The Reserve Bank of India is discussing ways to ensure an orderly rollout of its unpopular proposal to price state government debt at market-based valuations to minimise potential losses for banks holding this debt. Holders of state debt—which are largely made up of banks—could be pushed to mark them to market prices in several stages as opposed to in one go, although the RBI has not yet decided whether it will implement the proposal.

The central bank is also considering adopting a uniform pricing method used for government bonds to sell state debt. Under this method, debt is allocated to bidders at the same prices and is considered to be less volatile.

The RBI in February 2014 proposed to scrap a 14-year old system that allows banks to value state debt at a fixed spread of a quarter-percentage point over government bonds, which had given more certainty to issuers and investors, but raised worries that it did not properly reflect the pricing of state credit.

Investors and state issuers are not keen to switch to market-based valuations, fearing big losses on their portfolios. The RBI is of the view that state debt should not be priced too far above government debt given they share a sovereign guarantee.

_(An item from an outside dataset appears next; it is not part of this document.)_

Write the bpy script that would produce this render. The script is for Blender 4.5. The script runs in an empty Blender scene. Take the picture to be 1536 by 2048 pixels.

Still, policy makers are proceeding cautiously, especially as government bonds have been volatile because of concerns of a sizeable Rs. 6 lakh crore ($99.21 billion) in gross borrowing scheduled to hit markets in the April to March fiscal year. The central bank also plans to sell around R.s 50,000 crore of debt on behalf of states during April to June, including 84.16 billion rupees.

The RBI will consult the Fixed Income Money Market and Derivatives Association of India before adopting any decisions.